Hal

Yes, I know that CRC CAN be updated rather than recomputed,
but it is not as easy as you imply.

The linearity means that if we have computed the CRC on two bit sequences of 
equal length
and are interested in knowing the result for the xor of those two sequences,
then we don't have to work very hard.

However, that is NOT what is needed for an update, 
as we don't know the CRC of the sequence which contains the header change and 
all the zeros
for the entire message.

To perform an update efficiency you have to build M = the 32 by 32 bit matrix 
of the CRC, 
matrix multiply this matrix by itself enough times to move it to the offset 
where the field changes
(this can be done off-line), matrix*vector multiply with the original and 
changed fields and xor these together, 
and then xor all of these with the original CRC.

I agree that this is in principle faster than doing the entire CRC.
However, since the offsets of the changes can vary (depending on VLAN tags, etc)
and there are at least two places with changes (the CF and the UDP checksum),
it is cumbersome.

Y(J)S

-----Original Message-----
From: [email protected] [mailto:[email protected]] On Behalf Of Hal 
Murray
Sent: Friday, July 29, 2011 22:17
To: [email protected]
Cc: [email protected]
Subject: Re: [TICTOC] The Need for Checksum Extension


> CRC can not be readily updated, and so needs to iterate over the entire
> payload, but is still calculated on the fly.
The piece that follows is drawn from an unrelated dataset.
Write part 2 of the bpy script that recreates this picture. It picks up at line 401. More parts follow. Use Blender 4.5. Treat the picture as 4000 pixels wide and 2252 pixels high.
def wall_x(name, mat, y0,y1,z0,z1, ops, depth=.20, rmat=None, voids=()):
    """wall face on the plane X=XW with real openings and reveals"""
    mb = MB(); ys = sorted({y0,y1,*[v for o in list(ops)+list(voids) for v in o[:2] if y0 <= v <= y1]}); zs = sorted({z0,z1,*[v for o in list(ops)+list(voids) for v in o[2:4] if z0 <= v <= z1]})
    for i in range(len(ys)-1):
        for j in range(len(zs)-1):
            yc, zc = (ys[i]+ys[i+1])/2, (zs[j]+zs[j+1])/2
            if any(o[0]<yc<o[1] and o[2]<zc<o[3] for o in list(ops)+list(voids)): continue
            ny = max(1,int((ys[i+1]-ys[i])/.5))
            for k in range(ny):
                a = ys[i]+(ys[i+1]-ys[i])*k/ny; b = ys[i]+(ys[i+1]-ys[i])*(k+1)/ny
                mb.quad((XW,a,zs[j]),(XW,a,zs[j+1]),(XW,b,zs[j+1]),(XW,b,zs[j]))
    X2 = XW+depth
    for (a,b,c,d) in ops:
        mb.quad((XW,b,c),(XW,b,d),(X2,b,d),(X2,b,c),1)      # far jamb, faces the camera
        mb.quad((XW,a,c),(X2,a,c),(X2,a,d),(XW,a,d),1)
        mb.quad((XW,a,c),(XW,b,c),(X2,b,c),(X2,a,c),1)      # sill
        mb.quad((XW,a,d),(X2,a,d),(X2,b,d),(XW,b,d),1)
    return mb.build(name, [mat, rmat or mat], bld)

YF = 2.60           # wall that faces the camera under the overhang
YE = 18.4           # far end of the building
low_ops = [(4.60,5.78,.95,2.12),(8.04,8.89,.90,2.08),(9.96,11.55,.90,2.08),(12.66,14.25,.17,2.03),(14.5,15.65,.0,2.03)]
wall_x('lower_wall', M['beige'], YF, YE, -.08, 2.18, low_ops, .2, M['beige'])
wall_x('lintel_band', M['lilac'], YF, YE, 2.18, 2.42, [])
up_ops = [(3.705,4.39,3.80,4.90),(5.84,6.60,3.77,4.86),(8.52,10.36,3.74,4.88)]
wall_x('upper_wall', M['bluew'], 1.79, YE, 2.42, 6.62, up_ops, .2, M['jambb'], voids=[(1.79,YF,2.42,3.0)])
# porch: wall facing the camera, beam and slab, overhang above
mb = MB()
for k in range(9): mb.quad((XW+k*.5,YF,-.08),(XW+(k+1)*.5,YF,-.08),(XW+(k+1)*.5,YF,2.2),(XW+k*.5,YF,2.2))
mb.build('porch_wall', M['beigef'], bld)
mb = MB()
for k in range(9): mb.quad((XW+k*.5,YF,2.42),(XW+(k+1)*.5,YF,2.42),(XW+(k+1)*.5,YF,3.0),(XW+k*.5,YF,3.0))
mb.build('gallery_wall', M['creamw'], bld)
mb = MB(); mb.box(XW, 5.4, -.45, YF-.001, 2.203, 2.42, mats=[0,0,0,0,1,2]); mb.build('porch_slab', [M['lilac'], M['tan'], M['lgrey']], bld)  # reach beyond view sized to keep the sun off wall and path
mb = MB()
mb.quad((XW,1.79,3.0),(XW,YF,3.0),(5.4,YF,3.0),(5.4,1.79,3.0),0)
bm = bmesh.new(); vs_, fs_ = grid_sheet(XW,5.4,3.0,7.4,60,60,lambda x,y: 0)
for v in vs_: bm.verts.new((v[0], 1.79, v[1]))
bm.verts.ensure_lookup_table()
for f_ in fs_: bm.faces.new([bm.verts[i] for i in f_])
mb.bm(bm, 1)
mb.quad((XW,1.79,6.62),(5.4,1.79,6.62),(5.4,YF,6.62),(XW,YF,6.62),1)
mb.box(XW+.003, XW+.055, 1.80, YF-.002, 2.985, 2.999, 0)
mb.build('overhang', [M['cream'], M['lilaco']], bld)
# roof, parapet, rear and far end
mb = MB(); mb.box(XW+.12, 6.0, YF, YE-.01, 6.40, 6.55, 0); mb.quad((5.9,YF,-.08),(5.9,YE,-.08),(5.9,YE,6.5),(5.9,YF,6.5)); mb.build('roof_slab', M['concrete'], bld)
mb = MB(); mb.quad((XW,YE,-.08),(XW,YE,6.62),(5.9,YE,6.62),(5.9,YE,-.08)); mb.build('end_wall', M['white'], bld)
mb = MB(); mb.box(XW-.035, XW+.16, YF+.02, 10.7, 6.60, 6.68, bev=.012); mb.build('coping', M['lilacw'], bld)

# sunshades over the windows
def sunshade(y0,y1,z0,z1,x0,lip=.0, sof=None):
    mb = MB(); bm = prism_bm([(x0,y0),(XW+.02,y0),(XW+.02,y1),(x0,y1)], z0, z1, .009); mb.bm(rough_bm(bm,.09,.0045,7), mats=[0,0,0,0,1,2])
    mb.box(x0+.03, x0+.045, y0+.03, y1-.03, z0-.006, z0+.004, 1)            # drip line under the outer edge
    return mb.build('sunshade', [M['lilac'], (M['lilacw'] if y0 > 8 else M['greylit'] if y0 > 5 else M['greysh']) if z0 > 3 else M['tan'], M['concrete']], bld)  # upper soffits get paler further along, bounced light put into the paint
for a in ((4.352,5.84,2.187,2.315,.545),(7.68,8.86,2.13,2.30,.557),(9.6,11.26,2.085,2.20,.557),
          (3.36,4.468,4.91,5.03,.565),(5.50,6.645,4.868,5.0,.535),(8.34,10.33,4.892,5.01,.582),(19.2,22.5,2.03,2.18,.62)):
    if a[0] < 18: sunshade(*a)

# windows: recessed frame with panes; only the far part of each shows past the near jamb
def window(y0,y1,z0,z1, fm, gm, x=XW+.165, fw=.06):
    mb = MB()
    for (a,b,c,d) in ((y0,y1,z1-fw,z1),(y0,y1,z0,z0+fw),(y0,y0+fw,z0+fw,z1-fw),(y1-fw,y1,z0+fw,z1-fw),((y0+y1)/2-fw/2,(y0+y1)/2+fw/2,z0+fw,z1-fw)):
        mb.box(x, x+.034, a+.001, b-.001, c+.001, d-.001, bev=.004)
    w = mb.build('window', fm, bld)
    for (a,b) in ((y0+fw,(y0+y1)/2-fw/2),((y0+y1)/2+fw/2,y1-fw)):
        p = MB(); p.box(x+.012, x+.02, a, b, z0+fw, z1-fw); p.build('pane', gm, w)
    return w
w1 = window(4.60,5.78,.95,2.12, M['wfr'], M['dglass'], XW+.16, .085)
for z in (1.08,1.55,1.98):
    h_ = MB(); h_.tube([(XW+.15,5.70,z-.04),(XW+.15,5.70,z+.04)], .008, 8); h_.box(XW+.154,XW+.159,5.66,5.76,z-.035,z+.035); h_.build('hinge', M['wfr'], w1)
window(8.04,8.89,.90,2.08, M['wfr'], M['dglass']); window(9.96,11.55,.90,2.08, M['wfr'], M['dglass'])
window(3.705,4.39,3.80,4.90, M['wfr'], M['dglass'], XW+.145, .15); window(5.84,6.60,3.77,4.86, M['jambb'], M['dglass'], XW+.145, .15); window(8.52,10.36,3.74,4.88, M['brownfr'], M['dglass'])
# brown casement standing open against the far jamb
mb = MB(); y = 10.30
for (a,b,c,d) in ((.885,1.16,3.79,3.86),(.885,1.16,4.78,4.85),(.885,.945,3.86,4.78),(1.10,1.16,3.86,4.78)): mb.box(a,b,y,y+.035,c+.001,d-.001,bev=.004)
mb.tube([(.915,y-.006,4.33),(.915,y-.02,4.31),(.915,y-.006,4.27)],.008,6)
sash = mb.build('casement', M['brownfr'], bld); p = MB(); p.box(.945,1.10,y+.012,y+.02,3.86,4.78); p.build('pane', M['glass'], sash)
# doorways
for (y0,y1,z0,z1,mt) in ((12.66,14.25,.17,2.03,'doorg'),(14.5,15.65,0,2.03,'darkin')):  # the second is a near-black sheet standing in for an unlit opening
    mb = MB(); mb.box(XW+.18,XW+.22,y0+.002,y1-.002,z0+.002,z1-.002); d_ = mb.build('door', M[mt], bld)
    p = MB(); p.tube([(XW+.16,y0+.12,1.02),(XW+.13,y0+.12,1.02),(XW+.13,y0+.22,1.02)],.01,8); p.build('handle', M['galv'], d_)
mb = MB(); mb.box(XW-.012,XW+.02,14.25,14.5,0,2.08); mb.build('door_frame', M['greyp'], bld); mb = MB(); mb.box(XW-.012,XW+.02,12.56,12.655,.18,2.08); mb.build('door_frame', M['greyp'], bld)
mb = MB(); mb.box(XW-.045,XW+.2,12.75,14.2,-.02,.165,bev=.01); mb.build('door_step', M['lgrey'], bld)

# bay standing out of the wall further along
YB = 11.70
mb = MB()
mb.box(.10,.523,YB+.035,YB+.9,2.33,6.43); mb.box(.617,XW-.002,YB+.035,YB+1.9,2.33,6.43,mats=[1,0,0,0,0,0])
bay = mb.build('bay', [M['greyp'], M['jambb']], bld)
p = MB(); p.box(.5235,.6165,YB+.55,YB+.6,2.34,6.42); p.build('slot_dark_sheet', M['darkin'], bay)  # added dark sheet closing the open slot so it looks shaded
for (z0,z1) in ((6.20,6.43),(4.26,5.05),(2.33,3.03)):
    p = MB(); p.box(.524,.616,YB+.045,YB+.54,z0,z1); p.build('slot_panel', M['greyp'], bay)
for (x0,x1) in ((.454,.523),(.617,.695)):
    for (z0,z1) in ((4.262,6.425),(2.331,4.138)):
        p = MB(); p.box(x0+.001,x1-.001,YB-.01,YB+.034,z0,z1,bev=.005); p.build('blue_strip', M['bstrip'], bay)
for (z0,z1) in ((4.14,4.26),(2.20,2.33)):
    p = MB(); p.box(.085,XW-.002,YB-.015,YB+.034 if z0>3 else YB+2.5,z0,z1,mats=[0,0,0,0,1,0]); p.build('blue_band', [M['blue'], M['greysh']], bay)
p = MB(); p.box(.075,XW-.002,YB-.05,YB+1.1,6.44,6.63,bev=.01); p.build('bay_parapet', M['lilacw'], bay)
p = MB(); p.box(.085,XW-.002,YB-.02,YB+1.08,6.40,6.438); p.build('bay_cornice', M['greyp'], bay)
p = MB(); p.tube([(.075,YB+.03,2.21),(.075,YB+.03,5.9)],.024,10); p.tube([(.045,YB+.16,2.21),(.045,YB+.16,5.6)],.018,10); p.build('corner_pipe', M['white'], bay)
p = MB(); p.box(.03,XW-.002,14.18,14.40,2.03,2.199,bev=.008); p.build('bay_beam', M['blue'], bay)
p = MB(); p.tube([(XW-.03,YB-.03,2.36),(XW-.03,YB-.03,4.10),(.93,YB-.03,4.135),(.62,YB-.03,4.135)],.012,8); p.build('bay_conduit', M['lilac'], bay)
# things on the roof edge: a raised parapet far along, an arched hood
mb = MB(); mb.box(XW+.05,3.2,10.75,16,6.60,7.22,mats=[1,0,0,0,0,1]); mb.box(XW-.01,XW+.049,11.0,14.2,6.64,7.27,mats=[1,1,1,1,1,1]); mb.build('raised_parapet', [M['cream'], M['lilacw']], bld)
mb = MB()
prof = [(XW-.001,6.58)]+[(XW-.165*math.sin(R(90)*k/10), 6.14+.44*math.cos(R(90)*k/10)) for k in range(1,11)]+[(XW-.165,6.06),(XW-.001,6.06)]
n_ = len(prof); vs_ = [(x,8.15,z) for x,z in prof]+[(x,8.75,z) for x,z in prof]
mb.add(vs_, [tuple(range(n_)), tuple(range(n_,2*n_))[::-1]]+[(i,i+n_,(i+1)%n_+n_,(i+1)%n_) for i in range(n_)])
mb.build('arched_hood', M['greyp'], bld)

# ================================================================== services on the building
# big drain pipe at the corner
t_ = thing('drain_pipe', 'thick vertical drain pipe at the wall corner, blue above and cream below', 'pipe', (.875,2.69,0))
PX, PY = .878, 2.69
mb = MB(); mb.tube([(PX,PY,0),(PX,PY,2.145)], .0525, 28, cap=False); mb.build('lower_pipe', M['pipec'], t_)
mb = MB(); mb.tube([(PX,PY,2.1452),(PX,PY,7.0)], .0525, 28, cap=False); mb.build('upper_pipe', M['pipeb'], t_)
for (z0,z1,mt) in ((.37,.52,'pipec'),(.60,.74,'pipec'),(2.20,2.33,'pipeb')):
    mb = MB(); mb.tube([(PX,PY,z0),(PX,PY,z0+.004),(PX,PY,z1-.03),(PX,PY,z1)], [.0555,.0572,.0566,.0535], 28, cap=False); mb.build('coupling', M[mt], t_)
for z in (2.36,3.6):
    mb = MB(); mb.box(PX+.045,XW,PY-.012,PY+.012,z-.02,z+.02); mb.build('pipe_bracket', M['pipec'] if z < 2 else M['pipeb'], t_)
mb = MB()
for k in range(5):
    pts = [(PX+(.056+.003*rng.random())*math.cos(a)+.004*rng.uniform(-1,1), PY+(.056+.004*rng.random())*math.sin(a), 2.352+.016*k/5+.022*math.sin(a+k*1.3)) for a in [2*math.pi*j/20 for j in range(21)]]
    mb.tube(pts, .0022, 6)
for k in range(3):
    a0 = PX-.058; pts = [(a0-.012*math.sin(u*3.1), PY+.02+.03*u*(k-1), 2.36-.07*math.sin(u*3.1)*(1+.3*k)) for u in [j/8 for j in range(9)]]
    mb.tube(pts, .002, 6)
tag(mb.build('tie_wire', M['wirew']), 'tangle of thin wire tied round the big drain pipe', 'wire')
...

So the UDP checksum, which CAN
> be readily updated, can certainly be. 

The CRC can be updated rather than recalculating the CRC of the whole message.

I'm rusty on this stuff and it probably doesn't matter since it takes about 
as much hardware/cycles as recomputing the CRC of the whole packet.  It might 
be interesting if you are concerned about corruption while a packet is in 
memory.

The key idea is linearity:
  CRC(A+B) = CRC(A)+CRC(B) where + is XOR.
In this context, A is the original message and B is the XOR of the old and 
new messages.  That's the XOR of the old/new words you are changing padded 
with enough 0s to line up correctly.  You end up computing the CRC of a 
pseudo message rather than the real message.  (Don't forget to include the 
UDP checksum as well as the slot you are changing.)



-- 
These are my opinions, not necessarily my employer's.  I hate spam.